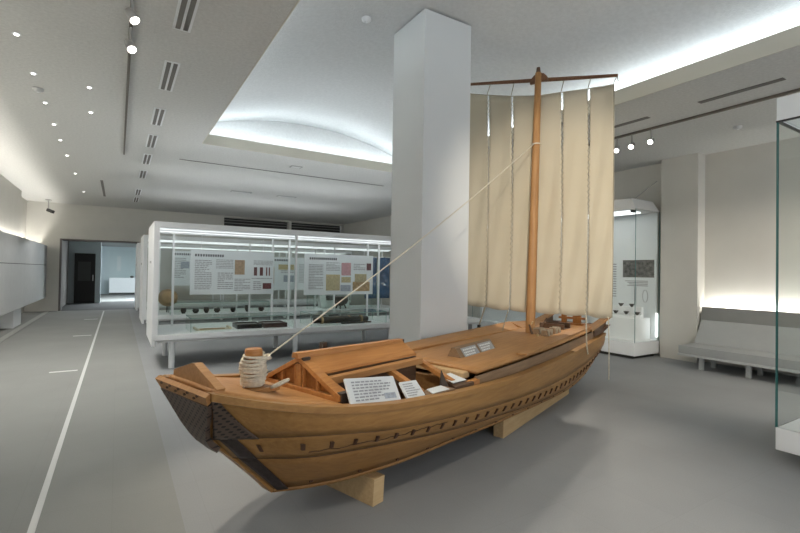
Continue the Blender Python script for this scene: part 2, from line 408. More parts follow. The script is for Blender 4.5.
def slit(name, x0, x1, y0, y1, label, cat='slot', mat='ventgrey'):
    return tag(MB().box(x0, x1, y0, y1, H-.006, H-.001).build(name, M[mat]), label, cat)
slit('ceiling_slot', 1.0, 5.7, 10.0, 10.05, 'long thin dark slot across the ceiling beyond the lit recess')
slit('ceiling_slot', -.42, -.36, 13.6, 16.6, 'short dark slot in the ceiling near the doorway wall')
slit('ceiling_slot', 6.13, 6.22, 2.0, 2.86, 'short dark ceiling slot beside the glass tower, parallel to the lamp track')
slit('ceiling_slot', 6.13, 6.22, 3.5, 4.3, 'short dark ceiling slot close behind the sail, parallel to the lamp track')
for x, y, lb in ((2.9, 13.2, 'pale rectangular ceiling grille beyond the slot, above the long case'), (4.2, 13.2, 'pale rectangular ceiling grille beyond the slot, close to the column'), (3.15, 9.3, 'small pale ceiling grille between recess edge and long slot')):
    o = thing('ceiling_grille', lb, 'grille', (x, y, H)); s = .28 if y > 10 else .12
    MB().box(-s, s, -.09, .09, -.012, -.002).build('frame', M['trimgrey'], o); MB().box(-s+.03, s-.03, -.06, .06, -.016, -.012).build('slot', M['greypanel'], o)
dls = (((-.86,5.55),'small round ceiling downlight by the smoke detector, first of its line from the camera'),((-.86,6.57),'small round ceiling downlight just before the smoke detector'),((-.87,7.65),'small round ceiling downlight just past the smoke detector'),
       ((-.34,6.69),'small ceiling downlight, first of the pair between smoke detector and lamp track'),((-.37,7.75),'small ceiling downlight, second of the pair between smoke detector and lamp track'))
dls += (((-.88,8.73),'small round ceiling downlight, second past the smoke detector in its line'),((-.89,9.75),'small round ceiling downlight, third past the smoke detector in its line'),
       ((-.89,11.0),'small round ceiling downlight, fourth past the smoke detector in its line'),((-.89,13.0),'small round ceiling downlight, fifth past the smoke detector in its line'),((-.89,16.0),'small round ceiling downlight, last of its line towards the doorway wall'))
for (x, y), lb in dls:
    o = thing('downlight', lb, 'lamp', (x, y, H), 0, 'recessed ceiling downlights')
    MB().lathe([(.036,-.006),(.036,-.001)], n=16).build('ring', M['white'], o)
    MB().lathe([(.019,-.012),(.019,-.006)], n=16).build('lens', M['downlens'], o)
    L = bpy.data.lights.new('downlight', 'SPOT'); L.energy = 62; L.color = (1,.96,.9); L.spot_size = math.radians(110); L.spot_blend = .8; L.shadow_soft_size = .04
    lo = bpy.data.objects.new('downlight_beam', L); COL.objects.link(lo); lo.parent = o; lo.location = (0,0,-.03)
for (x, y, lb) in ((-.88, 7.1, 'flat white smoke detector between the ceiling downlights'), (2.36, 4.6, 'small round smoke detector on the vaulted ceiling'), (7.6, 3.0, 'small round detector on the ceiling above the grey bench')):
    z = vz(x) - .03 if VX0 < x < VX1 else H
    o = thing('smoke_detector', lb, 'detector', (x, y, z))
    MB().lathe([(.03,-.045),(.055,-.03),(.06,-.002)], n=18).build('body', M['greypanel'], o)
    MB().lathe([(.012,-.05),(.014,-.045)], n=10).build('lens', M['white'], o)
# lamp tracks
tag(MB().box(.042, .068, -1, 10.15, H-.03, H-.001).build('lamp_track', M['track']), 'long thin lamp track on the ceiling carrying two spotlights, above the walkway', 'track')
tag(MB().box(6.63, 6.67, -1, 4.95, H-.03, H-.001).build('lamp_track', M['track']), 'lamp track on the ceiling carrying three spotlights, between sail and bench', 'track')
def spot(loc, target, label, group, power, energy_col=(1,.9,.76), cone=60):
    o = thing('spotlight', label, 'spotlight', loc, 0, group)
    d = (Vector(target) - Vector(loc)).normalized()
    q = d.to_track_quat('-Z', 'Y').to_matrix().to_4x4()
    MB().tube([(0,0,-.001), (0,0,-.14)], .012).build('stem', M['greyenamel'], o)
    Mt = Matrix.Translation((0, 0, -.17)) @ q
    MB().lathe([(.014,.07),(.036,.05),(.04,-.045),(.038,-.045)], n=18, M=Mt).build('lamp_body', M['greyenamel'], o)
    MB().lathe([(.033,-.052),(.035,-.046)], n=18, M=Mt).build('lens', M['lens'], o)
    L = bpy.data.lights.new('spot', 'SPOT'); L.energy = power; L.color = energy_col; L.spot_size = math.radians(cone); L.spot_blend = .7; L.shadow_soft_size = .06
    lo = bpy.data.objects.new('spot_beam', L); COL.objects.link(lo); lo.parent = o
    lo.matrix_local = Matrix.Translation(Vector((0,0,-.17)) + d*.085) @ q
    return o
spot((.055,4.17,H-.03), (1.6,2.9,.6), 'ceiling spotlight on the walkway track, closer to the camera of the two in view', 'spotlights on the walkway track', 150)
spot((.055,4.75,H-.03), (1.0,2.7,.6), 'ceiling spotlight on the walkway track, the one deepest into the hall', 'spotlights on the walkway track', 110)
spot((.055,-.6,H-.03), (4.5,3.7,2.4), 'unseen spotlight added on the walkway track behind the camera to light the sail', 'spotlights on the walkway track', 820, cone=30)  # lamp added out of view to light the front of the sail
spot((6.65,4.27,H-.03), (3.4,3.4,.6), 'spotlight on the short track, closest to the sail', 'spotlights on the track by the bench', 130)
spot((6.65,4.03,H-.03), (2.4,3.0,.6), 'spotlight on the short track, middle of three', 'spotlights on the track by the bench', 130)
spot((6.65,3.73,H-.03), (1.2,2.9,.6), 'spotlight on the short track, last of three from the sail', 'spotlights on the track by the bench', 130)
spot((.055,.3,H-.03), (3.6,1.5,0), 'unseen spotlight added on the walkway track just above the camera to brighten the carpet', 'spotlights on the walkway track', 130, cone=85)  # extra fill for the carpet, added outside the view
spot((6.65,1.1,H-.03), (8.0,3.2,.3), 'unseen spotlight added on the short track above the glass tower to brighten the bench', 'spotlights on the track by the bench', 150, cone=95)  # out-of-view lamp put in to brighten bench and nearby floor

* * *

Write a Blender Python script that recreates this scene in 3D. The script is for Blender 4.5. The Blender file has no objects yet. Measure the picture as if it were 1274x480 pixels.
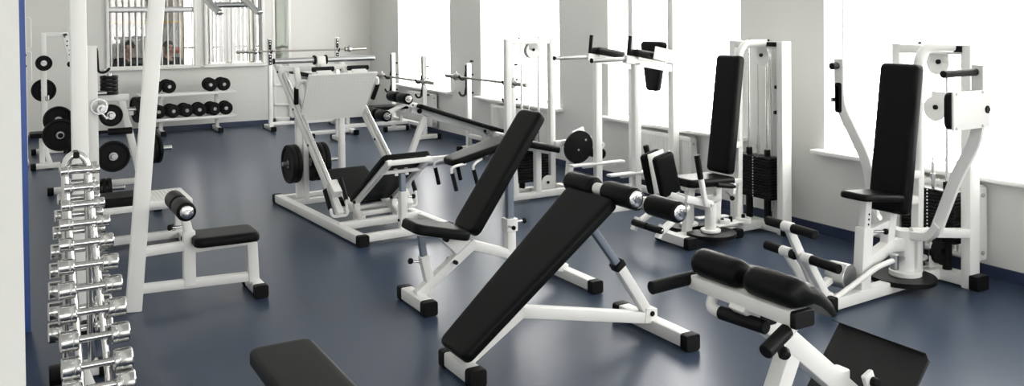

* _Stated task_: Where a line in the material above holds "script", copy that line.

* _Response to the task_:
Continue the Blender Python script for this scene: part 2, from line 408. More parts follow. The script is for Blender 4.5.
Write a Blender Python script that recreates this scene in 3D. The script is for Blender 4.5. The Blender file has no objects yet. Measure the picture as if it were 1274x480 pixels.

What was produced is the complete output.